Minister of Development Cooperation
Koenders was minister without portfolio for Development Cooperation (Ministry of Foreign Affairs) in the Fourth Balkenende cabinet sworn in on 22 February 2007.
He came under political fire as minister in July 2007, after it became known that an event sponsored by the Ministry, Het akkoord van Schokland, was organized without a public procurement process stipulated under European Union law. Instead, the event was organized by an event bureau closely tied to the Labour Party itself. Koenders cited time shortage.
Between 2008 and 2009, Koenders was part of a High-Level Taskforce on Innovative International Financing for Health Systems, which had been launched to help strengthen health systems in the 49 poorest countries in the world and was chaired by UK Prime Minister Gordon Brown and World Bank president Robert Zoellick. In 2009, he criticized Pope Benedict XVI for his assertion that distributing condoms is not the solution to AIDS and actually makes the problem worse.
United Nations
Between 2011 and 2013, he served as the UN Secretary-General's Special Representative and Head of the United Nations Operation in the Ivory Coast.

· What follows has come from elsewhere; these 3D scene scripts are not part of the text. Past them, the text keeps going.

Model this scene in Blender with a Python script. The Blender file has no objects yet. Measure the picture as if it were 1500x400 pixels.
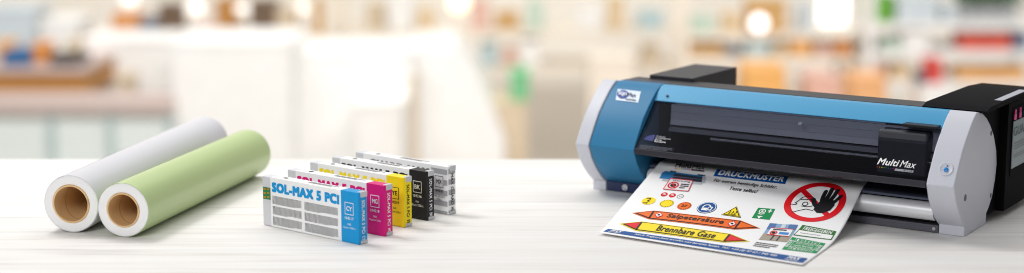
import bpy, bmesh, math, random
from mathutils import Vector, Matrix
random.seed(7)
sc = bpy.context.scene
COL = sc.collection
PI = math.pi

# ------------------------------------------------------------------ materials
def lin(c):
    return tuple(((v/255)/12.92 if v/255 <= .04045 else ((v/255+.055)/1.055)**2.4) for v in c)

MATS = {}
def mat(name, rgb, rough=.5, metal=0., spec=.5, noise=0., nscale=20., bump=0., bscale=300., emit=None, coat=0., sss=0.):
    if name in MATS: return MATS[name]
    m = bpy.data.materials.new(name); m.use_nodes = True
    nt = m.node_tree; b = nt.nodes['Principled BSDF']
    c = (*lin(rgb), 1)
    b.inputs['Base Color'].default_value = c
    b.inputs['Roughness'].default_value = rough
    b.inputs['Metallic'].default_value = metal
    b.inputs['Specular IOR Level'].default_value = spec
    b.inputs['Coat Weight'].default_value = coat
    if noise:
        tc = nt.nodes.new('ShaderNodeTexCoord'); n = nt.nodes.new('ShaderNodeTexNoise')
        n.inputs['Scale'].default_value = nscale; n.inputs['Detail'].default_value = 4
        mp = nt.nodes.new('ShaderNodeMapRange'); mp.inputs[3].default_value = 1-noise; mp.inputs[4].default_value = 1+noise
        mx = nt.nodes.new('ShaderNodeVectorMath'); mx.operation = 'SCALE'; mx.inputs[0].default_value = c[:3]
        nt.links.new(tc.outputs['Object'], n.inputs['Vector']); nt.links.new(n.outputs['Fac'], mp.inputs[0])
        nt.links.new(mp.outputs[0], mx.inputs['Scale']); nt.links.new(mx.outputs[0], b.inputs['Base Color'])
    if bump:
        tc = nt.nodes.new('ShaderNodeTexCoord'); n = nt.nodes.new('ShaderNodeTexNoise')
        n.inputs['Scale'].default_value = bscale; n.inputs['Detail'].default_value = 3
        bp = nt.nodes.new('ShaderNodeBump'); bp.inputs['Strength'].default_value = bump; bp.inputs['Distance'].default_value = .001
        nt.links.new(tc.outputs['Object'], n.inputs['Vector']); nt.links.new(n.outputs['Fac'], bp.inputs['Height'])
        nt.links.new(bp.outputs[0], b.inputs['Normal'])
    if emit:
        b.inputs['Emission Color'].default_value = (*lin(emit[0]), 1); b.inputs['Emission Strength'].default_value = emit[1]
    MATS[name] = m
    return m

def flat(name, rgb): return mat('print '+name, rgb, rough=.45, spec=.3)

# ------------------------------------------------------------------ mesh helpers
def link(name, bm, m, parent=None, bevel=0., smooth=False, seg=2, M=None):
    if M is not None: bmesh.ops.transform(bm, matrix=M, verts=bm.verts)
    bmesh.ops.recalc_face_normals(bm, faces=bm.faces)
    me = bpy.data.meshes.new(name); bm.to_mesh(me); bm.free()
    for x in (m if isinstance(m, (list, tuple)) else [m]): me.materials.append(x)
    o = bpy.data.objects.new(name, me); COL.objects.link(o)
    if parent: o.parent = parent
    if smooth:
        for p in me.polygons: p.use_smooth = True
    if bevel:
        md = o.modifiers.new('bevel', 'BEVEL'); md.width = bevel; md.segments = seg
        md.limit_method = 'ANGLE'; md.angle_limit = math.radians(35); md.harden_normals = True
        for p in me.polygons: p.use_smooth = True
    return o

def link_flat(name, bm, m, parent=None):   # printed marks: keep the normals as built
    me = bpy.data.meshes.new(name); bm.to_mesh(me); bm.free()
    for x in m: me.materials.append(x)
    o = bpy.data.objects.new(name, me); COL.objects.link(o)
    if parent: o.parent = parent
    return o

def box(bm, a, b, mi=0):
    v = [bm.verts.new((x, y, z)) for x in (a[0], b[0]) for y in (a[1], b[1]) for z in (a[2], b[2])]
    for f in ((0,1,3,2),(4,6,7,5),(0,4,5,1),(2,3,7,6),(0,2,6,4),(1,5,7,3)):
        bm.faces.new([v[i] for i in f]).material_index = mi
    return bm

def bx(a, b): return box(bmesh.new(), a, b)

def prism(bm, prof, x0, x1, mi=0):          # (y,z) outline extruded along x
    A = [bm.verts.new((x0, y, z)) for y, z in prof]; B = [bm.verts.new((x1, y, z)) for y, z in prof]
    n = len(prof)
    bm.faces.new(A).material_index = mi; bm.faces.new(B[::-1]).material_index = mi
    for i in range(n): bm.faces.new((A[i], B[i], B[(i+1)%n], A[(i+1)%n])).material_index = mi
    return bm

def lathe(bm, prof, seg=64, axis='Y', close=False, mi=0, c=(0,0,0)):   # prof: (along, radius)
    rings = []
    for u, r in prof:
        ring = []
        for k in range(seg):
            a = 2*PI*k/seg; p, q = r*math.cos(a), r*math.sin(a)
            co = {'Y': (p, u, q), 'X': (u, p, q), 'Z': (p, q, u)}[axis]
            ring.append(bm.verts.new((co[0]+c[0], co[1]+c[1], co[2]+c[2])))
        rings.append(ring)
    R = list(zip(rings, rings[1:])) + ([(rings[-1], rings[0])] if close else [])
    for a, b in R:
        for k in range(seg): bm.faces.new((a[k], a[(k+1)%seg], b[(k+1)%seg], b[k])).material_index = mi
    if not close:
        bm.faces.new(rings[0]).material_index = mi; bm.faces.new(rings[-1]).material_index = mi
    return bm

def empty(name, loc, rz, label, cat, group=None):
    o = bpy.data.objects.new(name, None); COL.objects.link(o); o.location = loc; o.rotation_euler = (0, 0, rz)
    tag(o, label, cat, group); return o
def tag(o, label=None, cat=None, group=None, kind=None):
    for k, v in (('label', label), ('category', cat), ('group', group), ('kind', kind)):
        if v: o[k] = v
    return o
def copy_tree(o, parent=None):
    c = o.copy(); COL.objects.link(c); c.parent = parent
    for ch in list(o.children): copy_tree(ch, c)
    return c

# ------------------------------------------------------------------ flat print: 2-D shapes laid on a surface
class Print:
    """2-D polygons, each with a material; laid on a surface through map(u, v, lift)."""
    def __init__(s): s.bm = bmesh.new(); s.mats = []; s.n = 0
    def mi(s, m):
        if m not in s.mats: s.mats.append(m)
        return s.mats.index(m)
    def poly(s, pts, m, layer=1):
        vs = [s.bm.verts.new((x, y, layer)) for x, y in pts]
        f = s.bm.faces.new(vs); f.material_index = s.mi(m); f.normal_update()
        return s
    def rect(s, x0, y0, x1, y1, m, layer=1): return s.poly([(x0,y0),(x1,y0),(x1,y1),(x0,y1)], m, layer)
    def ring(s, cx, cy, r0, r1, m, layer=1, n=56, ry=1.):
        for k in range(n):
            a, b = 2*PI*k/n, 2*PI*(k+1)/n
            P = lambda r, t: (cx+r*math.cos(t), cy+r*ry*math.sin(t))
            s.poly([P(r1,a), P(r1,b)] + ([P(r0,b), P(r0,a)] if r0 else [(cx,cy)]), m, layer)
        return s
    def disc(s, cx, cy, r, m, layer=1, ry=1.): return s.ring(cx, cy, 0, r, m, layer, ry=ry)
    def stroke(s, pts, w, m, layer=1):
        for (x0,y0),(x1,y1) in zip(pts, pts[1:]):
            l = math.hypot(x1-x0, y1-y0) or 1; nx, ny = -(y1-y0)/l*w/2, (x1-x0)/l*w/2
            s.poly([(x0+nx,y0+ny),(x0-nx,y0-ny),(x1-nx,y1-ny),(x1+nx,y1+ny)], m, layer)
            s.ring(x1, y1, 0, w/2, m, layer, n=10)
        s.ring(pts[0][0], pts[0][1], 0, w/2, m, layer, n=10)
        return s
    def text(s, body, x0, y0, x1, y1, m, layer=1, bold=0., shear=0., vert=False):
        V, F = text2d(body, min(.14, bold*2.6), shear)
        if not V: return s
        xs = [v[0] for v in V]; ys = [v[1] for v in V]
        ax, bx_, ay, by = min(xs), max(xs), min(ys), max(ys)
        mi = s.mi(m); d = bold
        # heavier weights: the same letters struck several times, a hair apart
        for n, (ox, oy) in enumerate([(0, 0)] if d < .005 else [(0, 0), (-d, 0), (d, 0), (-d, d*.7), (d, d*.7), (-d, -d*.7), (d, -d*.7), (0, d*.7), (0, -d*.7)]):
            out = []
            for x, y in V:
                a, b = (x-ax+ox+d)/(bx_-ax+2*d), (y-ay+oy+d*.7)/max(1e-9, by-ay+1.4*d)
                if vert: a, b = b, 1-a            # reads from top to bottom
                out.append(s.bm.verts.new((x0+a*(x1-x0), y0+b*(y1-y0), layer+n*.04)))
            for f in F:
                try: s.bm.faces.new([out[i] for i in f]).material_index = mi
                except ValueError: pass
        return s
    def words(s, x0, y0, x1, y1, lines, m, layer=1, seed=0, fill=.5):   # far too small to read: rows of word-shaped dashes
        r = random.Random(seed); h = (y1-y0)/lines
        for i in range(lines):
            y = y1-(i+1)*h; x = x0; end = x1 if i < lines-1 else x0+(x1-x0)*r.uniform(.5, .95)
            while x < end:
                w = min(r.uniform(.02, .09)*(x1-x0), end-x); s.rect(x, y+h*(1-fill)/2, x+w, y+h*(1+fill)/2, m, layer); x += w+.012*(x1-x0)
        return s
    def bake(s, fn, cuts=None):
        """fn(x, y, layer) -> 3-D point; cuts: grid pitch in print units so that the marks follow a bent sheet."""
        if cuts:
            for ax in (0, 1):
                vals = [v.co[ax] for v in s.bm.verts]; k0 = math.floor(min(vals)/cuts)+1; k1 = math.ceil(max(vals)/cuts)
                for k in range(k0, k1):
                    co = [0,0,0]; no = [0,0,0]; co[ax] = k*cuts; no[ax] = 1
                    bmesh.ops.bisect_plane(s.bm, geom=s.bm.verts[:]+s.bm.edges[:]+s.bm.faces[:], plane_co=co, plane_no=no, dist=1e-7)
        for f in s.bm.faces:
            f.normal_update()
            if f.normal.z < 0: f.normal_flip()
        for v in s.bm.verts: v.co = fn(v.co.x, v.co.y, v.co.z)
        return s.bm
    def quad(s, q):
        """warp everything drawn in the unit square into the quad (bl, br, tr, tl)."""
        for v in s.bm.verts:
            a, b = v.co.x, v.co.y
            x = (1-b)*((1-a)*q[0][0]+a*q[1][0])+b*((1-a)*q[3][0]+a*q[2][0])
            y = (1-b)*((1-a)*q[0][1]+a*q[1][1])+b*((1-a)*q[3][1]+a*q[2][1])
            v.co.x, v.co.y = x, y
        return s

_TX = {}
def text2d(body, space, shear):
    key = (body, space, shear)
    if key not in _TX:
        cu = bpy.data.curves.new('lettering', 'FONT'); cu.body = body; cu.size = 1; cu.shear = shear
        cu.resolution_u = 3; cu.space_character = 1+space; cu.fill_mode = 'FRONT'
        ob = bpy.data.objects.new('lettering', cu); COL.objects.link(ob)
        dg = bpy.context.evaluated_depsgraph_get(); ev = ob.evaluated_get(dg); me = ev.to_mesh()
        _TX[key] = ([(v.co.x, v.co.y) for v in me.vertices], [tuple(p.vertices) for p in me.polygons])
        ev.to_mesh_clear(); bpy.data.objects.remove(ob); bpy.data.curves.remove(cu)
    return _TX[key]

# ------------------------------------------------------------------ camera
H = .9102; PITCH = .1758; FPX = 2454.6
cam_d = bpy.data.cameras.new('camera'); cam = bpy.data.objects.new('camera', cam_d); COL.objects.link(cam)
cam.location = (0, 0, H); cam.rotation_euler = (PI/2-PITCH, 0, 0)
cam_d.sensor_width = 36; cam_d.lens = 36*FPX/1500; cam_d.clip_start = .1; cam_d.clip_end = 200
cam_d.dof.use_dof = True; cam_d.dof.focus_distance = 3.98; cam_d.dof.aperture_fstop = cam_d.lens/1000/.055
cam_d.dof.aperture_blades = 0
sc.camera = cam
K = 2.1                                       # the hall is large: its distances and furniture in units of K metres
def at(px, py, y):                            # the point of the hall at depth y (metres) seen at a photograph pixel
    dx, dz = (px-750)/FPX, -(py-200)/FPX
    c, s = math.cos(PITCH), math.sin(PITCH)
    ry, rz = c+dz*s, -s+dz*c; y = y*K
    return Vector((dx*y/ry, y, H+rz*y/ry))

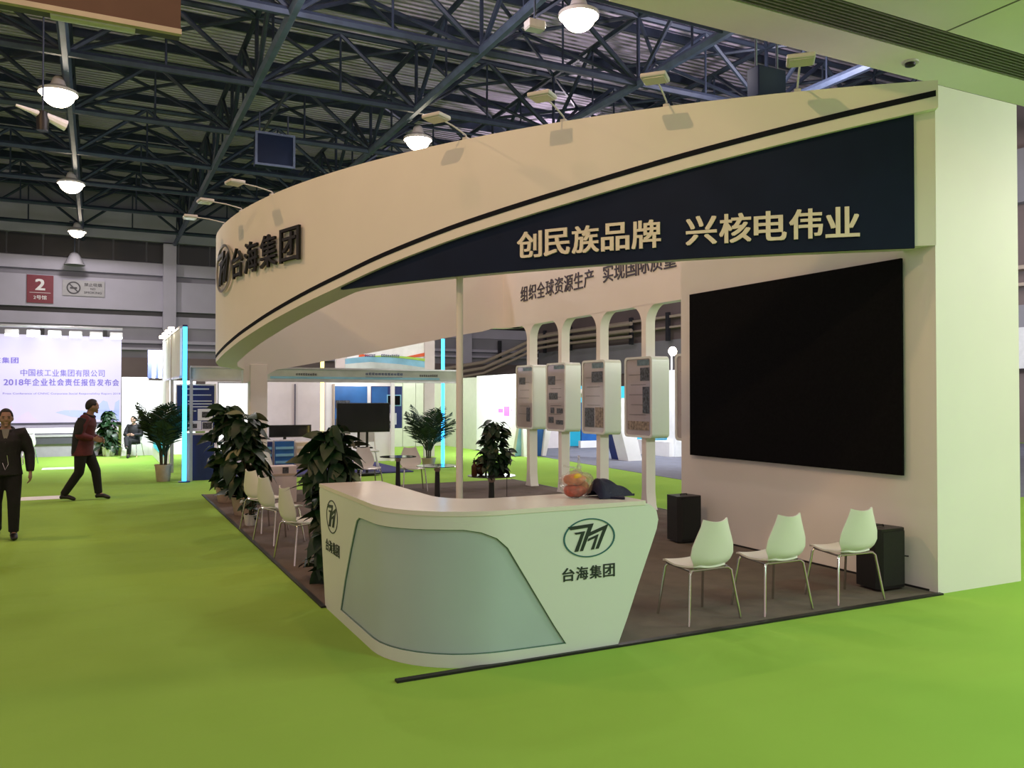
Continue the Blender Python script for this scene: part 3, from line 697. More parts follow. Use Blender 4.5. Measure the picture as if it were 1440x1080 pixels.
put_chair(-2.48, .36, .02, 'white shell chair with its back to us, nearest the reception counter', gR)
put_chair(-1.74, .31, .0, 'white shell chair with its back to us, middle one of the front row', gR)
put_chair(-.90, .29, -.06, 'white shell chair with its back to us, in front of the right black speaker', gR)
gL = 'white chairs inside the booth'
put_chair(-4.84, 6.45, -PI/2+.38, 'white chair along the left carpet edge beside the leafy plants', gL)
put_chair(-4.84, 5.45, -PI/2+.30, 'second white chair along the left carpet edge, seat facing right', gL)
put_chair(-4.84, 4.15, -PI/2+.22, 'white chair half hidden behind the leafy plant at the counter end', gL)
put_chair(-3.95, 10.2, -PI/2-.5, 'white chair far back in front of the blue brochure cabinets', gL)
put_chair(-2.25, 10.35, PI+.1, 'white chair facing us below the television on a stand', gL)
put_chair(-1.47, 10.0, PI-.1, 'white chair facing us between the smoked glass table and the palm', gL)
def make_table():
    t = thing('glass_table', 'c', 'table')
    part('table_top', MB().lathe([(.02, .742), (.315, .742), (.32, .747), (.315, .752), (.02, .752)], 40), 'dark_glass', t)
    part('column', MB().tube([(0, 0, .03), (0, 0, .35), (0, 0, .70)], [.055, .042, .034], 16), 'dark_steel', t)
    part('top_plate', MB().lathe([(.10, .728), (.10, .742)], 20), 'dark_steel', t)
    part('collar', MB().lathe([(.034, .66), (.05, .69), (.05, .728)], 16), 'chrome', t)
    part('base', MB().lathe([(.24, .0), (.24, .012), (.06, .03)], 30), 'dark_steel', t)
    return t
tb = make_table(); gt = 'round glass tables in the booth'
place(tb, -2.19, 8.74, .012, 0, 'round smoked glass table farthest back, before the two facing chairs'); tb['group'] = gt
o = copy_tree(tb); place(o, -2.28, 6.65, .012, 0, 'round smoked glass table in front of the cyan light bar')
o = copy_tree(tb); place(o, -2.21, 4.88, .012, 0, 'round glass table carrying the leafy plant and brown bottle')
# things on the near glass table
TZ = .012+.753
def bottle(v, u, z, label, s=1.):
    t = thing('pump_bottle', label, 'bottle', v, u, z)
    part('bottle_body', MB().lathe([(.035*s, 0), (.038*s, .01), (.038*s, .13*s), (.015*s, .16*s), (.015*s, .18*s)], 16), 'bottle_brown', t)
    part('cap', MB().lathe([(.018*s, .18*s), (.018*s, .205*s), (.006*s, .21*s), (.006*s, .235*s)], 12), 'black_plastic', t)
bottle(-2.45, 4.90, TZ, 'slim brown bottle on the near glass table left of the plant')
t = thing('handbag', 'small dark bag on the near glass table behind the brown bottle', 'bag', -2.33, 5.0, TZ)
part('bag_body', MB().ball((0, 0, .075), .10, .05, .075, fn=lambda d: 1+.12*math.sin(5*d.x)), 'bottle_brown', t); part('handle', MB().tube([(-.05, 0, .13), (-.03, 0, .19), (.03, 0, .19), (.05, 0, .13)], .006, 6), 'black_plastic', t)
t = thing('saucer', 'small dark dish near the rim of the near glass table', 'dish', -2.33, 4.66, TZ)
part('dish', MB().lathe([(.03, 0), (.06, .012), (.058, .014), (.03, .006)], 20), 'black_plastic', t)
t = thing('telephone', 'small black box with a looping cable on the near glass table', 'box', -2.05, 4.93, TZ)
part('housing', MB().box(-.05, .05, -.03, .03, 0, .05, .012), 'black_plastic', t); part('cable', MB().tube([(.04, 0, .04), (.07, 0, .16), (.09, 0, .14), (.10, .02, -.05), (.1, .02, -.3)], .005, 6), 'black_plastic', t)

# ---- speakers
def make_speaker(v, u, label):
    t = thing('loudspeaker', label, 'loudspeaker', v, u, .012, group='black loudspeakers at the screen wall')
    P = [(-.17, -.15), (.17, -.15), (.13, .15), (-.13, .15)]
    b = MB().prism([(-.18, -.10), (-.15, -.145), (.15, -.145), (.18, -.10), (.14, .15), (-.14, .15)], floorp, .02, .57)
    part('cabinet', b, 'black_plastic', t)
    part('grille', MB().prism([(-.165, -.12), (-.14, -.158), (.14, -.158), (.165, -.12), (.13, -.13), (-.13, -.13)], floorp, .05, .545), 'black_grille', t)
    part('handle', MB().tube([(-.05, 0, .57), (-.045, 0, .585), (.045, 0, .585), (.05, 0, .57)], .007, 6), 'black_plastic', t)
    for x, y in ((-.13, -.1), (.13, -.1), (-.1, .11), (.1, .11)): part('foot', MB().lathe([(.018, 0), (.02, .02)], 10), 'black_plastic', t)
    return t
s1 = make_speaker(-.29, .40, 'black loudspeaker behind the third front chair near the white wall end')
s2 = make_speaker(-.36, 3.22, 'black loudspeaker at the far end of the screen wall beside the counter')
t = single('cable', MB().tube([(-.02, .2, .30), (.06, .16, .30), (.10, .10, .298)], .007, 6), 'black_plastic', 'short black cable stub sticking out beside the right loudspeaker', 'cable', -.12, .2, 0)

# ---- bag and cloth on the counter
CT = 1.035
t = thing('plastic_bag', 'knotted clear plastic bag of bread on the counter top', 'bag', -3.60, .40, CT)
rnd = random.Random(3)
def crumple(d): return 1+.07*math.sin(7*d.x+3*d.z)+.05*math.sin(9*d.y-4*d.z)-.12*max(0, d.z)**3
part('film', MB().ball((0, 0, .105), .135, .12, .105, 24, 16, crumple), 'film', t, smooth=80)
part('knot', MB().tube([(.01, 0, .19), (.02, 0, .215), (.025, 0, .24)], [.045, .018, .022], 10), 'film', t)
part('handle', MB().surf(lambda a, b: (.02+.022*(a-.5)*(1-b*.6), .01*math.sin(6*a), .235+.085*b), 4, 6, .002), 'film', t)
part('handle', MB().surf(lambda a, b: (-.01-.115*b, .02*math.sin(4*b), .225+.015*(a-.5)+.02*b), 4, 6, .002), 'film', t)
for x, y, z, rx, rz, m, nm, lb, ct in ((-.03, -.02, .138, .092, .045, 'bread', 'bread_bun', 'toasted orange bun at the top of the plastic bag', 'bread'), (-.02, -.01, .055, .095, .052, 'bread_red', 'snack_packet', 'red-brown snack packet at the bottom of the plastic bag', 'packet'), (.055, .0, .075, .05, .055, 'bread', 'bread_bun', 'pale bun on the right side inside the plastic bag', 'bread')):
    single(nm, MB().ball((0, 0, 0), rx, rx*.8, rz, 16, 10, lambda d: 1+.04*math.sin(8*d.x)), m, lb, ct, -3.60+x, .40+y, CT+z)
t = thing('wrapper', 'small round yellow wrapper on top of the bun in the bag', 'wrapper', -3.635, .325, CT+.165, rot=0)
part('disc', MB().ball((0, 0, 0), .036, .012, .024, 14, 8), 'yellow', t)
def cloth(a, b):
    x = -.02+.36*a; w_ = .14*(1-.5*a)*(.6+.4*math.sin(PI*min(1, a*1.2+.15)))
    y = (b-.5)*2*w_-.03
    h = (.165*min(1, .25+a*7)*(1-a)**.62*(1-abs(b*2-1)**2.2)+.012*math.sin(14*a+5*b)*math.sin(PI*b)*(1-a*.6))
    return (x, y, max(.004, h+.006))
t = thing('folded_jacket', 'crumpled navy blue cloth bag lying beside the plastic bag on the counter', 'cloth bag', -3.50, .34, CT)
part('cloth', MB().surf(cloth, 24, 16, -.004), 'navy_cloth', t, smooth=80)
def flap(a, b): return (.10+.13*(a-.5)*(1-b), -.13-.105*b, .03*(1-b)+.006-(.0*b))
part('flap', MB().prism([(.03, -.10), (.20, -.13), (.14, -.235)], floorp, .003, .018), 'navy_cloth', t)
part('flap', MB().prism([(.26, .03), (.33, -.05), (.37, -.03)], floorp, .003, .014), 'navy_cloth', t)
part('strap', MB().tube([(.02, -.06, .115), (.06, -.085, .09), (.10, -.07, .10), (.14, -.05, .09)], .004, 6), 'print_purple', t)

# ---- arm lamps on the fascia rim
def arm_lamp(th, label, ln=.50, rise=.06, yaw=0):
    a = ta(th); b = ring_map(a, TOP, -.05); ang = math.radians(th)
    t = thing('arm_lamp', label, 'lamp', b[0], b[1], TOP, rot=ang+PI/2+yaw, group='arm lamps on the fascia rim')   # local -y points outwards
    part('clamp', MB().box(-.03, .03, -.04, .06, 0, .03), 'lamp_grey', t)
    part('arm', MB().tube([(0, .02, .02), (0, -.02, .06), (0, -ln*.5, .06+rise*.6), (0, -ln, .05+rise)], .009, 8), 'lamp_grey', t)
    h = part('lamp_head', MB().box(-.12, .12, -ln-.16, -ln+.05, .02+rise, .065+rise, .012), 'lamp_grey', t)
    part('lens', MB().box(-.10, .10, -ln-.145, -ln+.03, .012+rise, .02+rise), 'lamp_lens', h)
    part('joint', MB().tube([(-.03, -ln+.03, .05+rise), (.03, -ln+.03, .05+rise)], .02, 10), 'lamp_grey', t)
for th, lab in ((-132.75, 'arm lamp on the fascia rim nearest the right end'), (-138.4, 'arm lamp on the rim above the second half of the slogan'),
                (-143.4, 'arm lamp on the rim above the gap left of the slogan'), (-149.0, 'arm lamp on the rim beside the glowing roof lamp'),
                (-166.9, 'arm lamp on the rim above the last character of the raised name'), (-172.9, 'arm lamp on the rim above the first characters of the raised name'),
                (-178.6, 'arm lamp at the far left end of the fascia rim')):
    arm_lamp(th, lab)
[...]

Between 2013 and 2014, he was the Special Representative and Head of the United Nations Multidimensional Integrated Stabilization Mission in Mali appointed by UN Secretary-General Ban Ki-moon.
Minister of Foreign Affairs
On 17 October 2014, Koenders succeeded Frans Timmermans as Minister of Foreign Affairs.
At the 2016 United Nations Security Council election, Koenders and his Italian counterpart Paolo Gentiloni agreed on splitting a two-year term on the United Nations Security Council after the United Nations General Assembly was deadlocked on whether to choose Italy or the Netherlands following five rounds of voting for the last remaining 2017/18 seat.
In December 2016, Koenders summoned Sadık Arslan, Turkey's ambassador in the Netherlands, after the De Telegraaf newspaper reported that the Turkish embassy had sent home a list of Dutch Turks who might have sympathized with the failed coup.